The breeze arrived after 15 minutes or so while waiting competitors lurked asking questions calling for supernatural powers or superhuman patience from the RO.   Heads were scratched on RF – what to do.  The wind settled to the direction of Newhaven from the old start line.  Rescue boats rescued the course marks and deposited them upwind per instruction from RF.  RF pirouetted around the competitors who annoyingly persisted in hanging around her as she seeks to relay both the start line and her anchors without fouling her prop.  All is accomplished in not much more than 10 minutes.
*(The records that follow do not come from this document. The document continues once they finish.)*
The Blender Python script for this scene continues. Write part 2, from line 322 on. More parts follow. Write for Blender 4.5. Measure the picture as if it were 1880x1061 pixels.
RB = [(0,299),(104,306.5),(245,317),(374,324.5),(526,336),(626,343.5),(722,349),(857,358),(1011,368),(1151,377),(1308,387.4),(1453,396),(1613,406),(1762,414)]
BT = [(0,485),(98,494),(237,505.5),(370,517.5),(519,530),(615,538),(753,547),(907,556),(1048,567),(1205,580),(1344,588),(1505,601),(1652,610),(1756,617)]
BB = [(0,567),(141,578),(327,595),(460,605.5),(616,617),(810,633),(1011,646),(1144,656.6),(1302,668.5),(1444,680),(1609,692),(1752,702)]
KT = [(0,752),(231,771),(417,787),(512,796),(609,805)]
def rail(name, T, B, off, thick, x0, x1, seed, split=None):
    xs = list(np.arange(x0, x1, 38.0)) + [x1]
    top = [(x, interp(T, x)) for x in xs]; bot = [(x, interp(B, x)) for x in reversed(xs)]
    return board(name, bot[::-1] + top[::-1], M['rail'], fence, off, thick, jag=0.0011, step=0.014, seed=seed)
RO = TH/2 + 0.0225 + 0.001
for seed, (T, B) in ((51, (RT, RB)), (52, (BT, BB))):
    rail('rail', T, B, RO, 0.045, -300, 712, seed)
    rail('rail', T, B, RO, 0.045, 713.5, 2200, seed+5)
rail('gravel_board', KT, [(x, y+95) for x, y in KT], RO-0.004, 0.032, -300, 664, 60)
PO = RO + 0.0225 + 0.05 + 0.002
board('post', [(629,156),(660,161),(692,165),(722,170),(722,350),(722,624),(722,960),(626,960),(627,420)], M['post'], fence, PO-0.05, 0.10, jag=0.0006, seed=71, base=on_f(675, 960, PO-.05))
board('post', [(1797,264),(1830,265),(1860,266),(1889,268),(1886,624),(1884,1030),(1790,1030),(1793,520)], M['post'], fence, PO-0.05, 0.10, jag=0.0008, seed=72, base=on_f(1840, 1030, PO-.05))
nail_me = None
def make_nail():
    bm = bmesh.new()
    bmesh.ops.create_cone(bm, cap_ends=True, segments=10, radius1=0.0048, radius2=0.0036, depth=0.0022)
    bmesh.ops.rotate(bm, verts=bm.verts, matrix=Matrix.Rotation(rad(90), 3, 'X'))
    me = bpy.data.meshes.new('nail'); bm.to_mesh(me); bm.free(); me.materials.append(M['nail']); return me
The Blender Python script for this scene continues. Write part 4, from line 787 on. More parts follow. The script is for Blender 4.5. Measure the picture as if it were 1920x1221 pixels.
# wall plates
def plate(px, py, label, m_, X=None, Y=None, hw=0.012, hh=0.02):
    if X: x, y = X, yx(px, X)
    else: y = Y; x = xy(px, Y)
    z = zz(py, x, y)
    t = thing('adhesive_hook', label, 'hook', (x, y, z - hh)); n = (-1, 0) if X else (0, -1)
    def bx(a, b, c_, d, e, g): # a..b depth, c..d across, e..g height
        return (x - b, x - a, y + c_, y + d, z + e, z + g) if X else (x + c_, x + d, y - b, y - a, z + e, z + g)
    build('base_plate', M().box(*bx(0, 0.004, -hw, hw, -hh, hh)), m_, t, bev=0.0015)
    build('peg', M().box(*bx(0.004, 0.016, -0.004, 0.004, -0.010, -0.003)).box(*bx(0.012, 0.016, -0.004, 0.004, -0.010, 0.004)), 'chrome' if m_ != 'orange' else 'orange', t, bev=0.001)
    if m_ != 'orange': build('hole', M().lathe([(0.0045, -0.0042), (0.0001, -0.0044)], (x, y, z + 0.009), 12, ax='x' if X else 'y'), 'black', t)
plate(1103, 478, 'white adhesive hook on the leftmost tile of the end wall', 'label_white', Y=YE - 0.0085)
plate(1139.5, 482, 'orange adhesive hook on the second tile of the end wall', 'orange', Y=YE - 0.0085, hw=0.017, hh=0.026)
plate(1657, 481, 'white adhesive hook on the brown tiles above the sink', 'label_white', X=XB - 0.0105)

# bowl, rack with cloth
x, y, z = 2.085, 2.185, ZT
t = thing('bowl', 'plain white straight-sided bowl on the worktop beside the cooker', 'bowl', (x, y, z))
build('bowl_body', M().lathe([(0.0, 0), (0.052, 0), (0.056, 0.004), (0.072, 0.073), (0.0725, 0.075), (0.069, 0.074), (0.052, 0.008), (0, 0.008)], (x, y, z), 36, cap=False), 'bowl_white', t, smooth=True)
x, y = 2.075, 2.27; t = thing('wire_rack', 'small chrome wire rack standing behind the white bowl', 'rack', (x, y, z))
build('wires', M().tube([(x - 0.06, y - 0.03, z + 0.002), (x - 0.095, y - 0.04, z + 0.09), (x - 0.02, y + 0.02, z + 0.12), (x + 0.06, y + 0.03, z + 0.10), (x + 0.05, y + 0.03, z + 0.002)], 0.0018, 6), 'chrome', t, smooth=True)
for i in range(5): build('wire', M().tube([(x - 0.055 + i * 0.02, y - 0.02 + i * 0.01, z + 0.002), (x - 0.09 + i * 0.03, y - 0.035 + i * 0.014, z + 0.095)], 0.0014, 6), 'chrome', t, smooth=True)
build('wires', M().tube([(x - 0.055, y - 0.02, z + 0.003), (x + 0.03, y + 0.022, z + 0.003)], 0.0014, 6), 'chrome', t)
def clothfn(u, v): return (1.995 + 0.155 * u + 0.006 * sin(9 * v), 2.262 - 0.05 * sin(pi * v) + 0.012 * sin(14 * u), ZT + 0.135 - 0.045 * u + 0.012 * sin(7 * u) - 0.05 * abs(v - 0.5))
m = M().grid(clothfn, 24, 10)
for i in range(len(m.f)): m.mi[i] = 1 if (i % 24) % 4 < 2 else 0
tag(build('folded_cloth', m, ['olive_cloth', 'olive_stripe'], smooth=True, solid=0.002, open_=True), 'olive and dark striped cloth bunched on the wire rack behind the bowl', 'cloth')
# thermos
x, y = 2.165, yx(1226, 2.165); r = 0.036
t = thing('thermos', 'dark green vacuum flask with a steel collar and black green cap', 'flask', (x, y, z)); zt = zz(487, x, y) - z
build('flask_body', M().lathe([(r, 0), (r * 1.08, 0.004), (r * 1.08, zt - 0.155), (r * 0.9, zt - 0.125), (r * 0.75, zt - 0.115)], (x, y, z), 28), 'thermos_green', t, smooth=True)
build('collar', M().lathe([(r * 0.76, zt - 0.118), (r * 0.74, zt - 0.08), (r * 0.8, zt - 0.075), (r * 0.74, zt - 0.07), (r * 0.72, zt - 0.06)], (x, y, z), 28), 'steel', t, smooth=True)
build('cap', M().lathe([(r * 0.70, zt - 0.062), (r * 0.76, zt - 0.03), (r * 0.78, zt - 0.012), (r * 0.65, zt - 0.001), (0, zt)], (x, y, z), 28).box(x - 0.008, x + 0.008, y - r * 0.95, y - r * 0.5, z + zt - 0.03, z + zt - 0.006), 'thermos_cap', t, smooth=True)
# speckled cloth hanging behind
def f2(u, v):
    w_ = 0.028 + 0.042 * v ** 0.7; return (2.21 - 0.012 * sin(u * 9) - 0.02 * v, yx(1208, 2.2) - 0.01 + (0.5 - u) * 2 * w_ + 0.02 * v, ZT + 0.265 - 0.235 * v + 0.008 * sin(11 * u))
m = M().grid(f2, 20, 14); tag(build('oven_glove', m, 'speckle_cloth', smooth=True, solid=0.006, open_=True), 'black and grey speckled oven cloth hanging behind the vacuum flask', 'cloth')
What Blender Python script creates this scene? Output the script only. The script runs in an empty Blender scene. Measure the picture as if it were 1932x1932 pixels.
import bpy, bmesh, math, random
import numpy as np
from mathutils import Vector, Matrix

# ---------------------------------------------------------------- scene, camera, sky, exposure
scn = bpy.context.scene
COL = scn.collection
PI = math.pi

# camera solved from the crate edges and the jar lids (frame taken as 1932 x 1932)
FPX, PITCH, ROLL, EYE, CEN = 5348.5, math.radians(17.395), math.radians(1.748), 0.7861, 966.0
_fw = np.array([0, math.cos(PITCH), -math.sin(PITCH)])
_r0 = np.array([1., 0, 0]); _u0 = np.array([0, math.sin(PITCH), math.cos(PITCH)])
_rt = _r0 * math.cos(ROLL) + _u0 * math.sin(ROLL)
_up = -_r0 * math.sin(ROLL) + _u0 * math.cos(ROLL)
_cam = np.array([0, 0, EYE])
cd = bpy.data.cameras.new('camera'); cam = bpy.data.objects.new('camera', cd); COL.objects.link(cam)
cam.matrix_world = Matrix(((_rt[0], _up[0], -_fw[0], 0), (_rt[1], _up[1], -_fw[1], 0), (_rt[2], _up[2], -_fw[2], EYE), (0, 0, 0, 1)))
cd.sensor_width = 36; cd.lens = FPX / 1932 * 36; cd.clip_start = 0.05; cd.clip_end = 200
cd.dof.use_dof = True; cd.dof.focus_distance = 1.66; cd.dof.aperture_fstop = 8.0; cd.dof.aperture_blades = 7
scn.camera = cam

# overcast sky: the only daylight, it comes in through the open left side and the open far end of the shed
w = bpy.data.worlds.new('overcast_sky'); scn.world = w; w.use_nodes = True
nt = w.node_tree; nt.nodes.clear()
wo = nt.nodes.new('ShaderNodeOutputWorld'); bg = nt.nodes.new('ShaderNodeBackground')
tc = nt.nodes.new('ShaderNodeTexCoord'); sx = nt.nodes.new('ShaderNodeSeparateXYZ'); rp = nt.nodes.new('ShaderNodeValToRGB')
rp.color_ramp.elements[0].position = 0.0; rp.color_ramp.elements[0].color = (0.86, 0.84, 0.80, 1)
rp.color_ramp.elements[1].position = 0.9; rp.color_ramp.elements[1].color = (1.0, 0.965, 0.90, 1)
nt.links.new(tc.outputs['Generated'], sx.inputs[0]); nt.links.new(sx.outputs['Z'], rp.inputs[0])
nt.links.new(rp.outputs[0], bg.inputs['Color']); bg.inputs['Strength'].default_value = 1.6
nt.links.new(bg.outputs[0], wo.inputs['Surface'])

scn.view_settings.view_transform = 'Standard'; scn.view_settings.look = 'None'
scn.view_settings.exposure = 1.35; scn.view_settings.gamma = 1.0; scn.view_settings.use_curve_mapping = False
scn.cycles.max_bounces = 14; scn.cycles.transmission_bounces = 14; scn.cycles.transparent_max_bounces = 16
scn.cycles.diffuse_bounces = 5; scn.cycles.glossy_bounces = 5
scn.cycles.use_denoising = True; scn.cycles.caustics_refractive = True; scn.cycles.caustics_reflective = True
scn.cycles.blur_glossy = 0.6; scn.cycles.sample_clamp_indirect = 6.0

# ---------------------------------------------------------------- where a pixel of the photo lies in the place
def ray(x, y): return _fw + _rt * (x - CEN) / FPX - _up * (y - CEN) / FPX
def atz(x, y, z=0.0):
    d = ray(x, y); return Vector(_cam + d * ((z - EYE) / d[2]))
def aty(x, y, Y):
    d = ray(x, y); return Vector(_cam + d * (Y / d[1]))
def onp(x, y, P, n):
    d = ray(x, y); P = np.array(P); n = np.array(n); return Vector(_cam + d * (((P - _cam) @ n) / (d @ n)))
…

The first class was started but not without excitement.  Firstly Plover the wayfarer dinghy loitered on the course side of the start line with one minute to go to the start and 17 keelboats bearing down on her.  Foghorn shouts from Wilson/Mitchell awakened her dozing skipper and she tacked onto port out of the way.  Skimmer and Varrich were premature starters amidst starboard shouts of irate skippers on the crowded start line. The RO in his excitement displayed the ‘general recall’ flag which he hastily hid hoping no one had noticed.  Skimmer saw the individual recall flag and recrossed the line but Varrich who was blatantly “offside” kept going and hoped the RO did not notice – fat chance!

The race concluded successfully despite: the wind; the anxiety of choosing when to stop the boats without irritating skippers (too few laps!!); delaying the prize giving; or the complication of 3 extra dinghies.  Hey all in a committee boat’s day – what a really good turnout of 28 boats for the last race despite the majority fighting for minor placings.  This makes the ROs feel wanted and provides an interesting sight for the clientele of the Starbank Inn on an Edinburgh Festival evening!

Again photos from Tom Wilson despite the poor light.

Well done to all the organisers and competitors!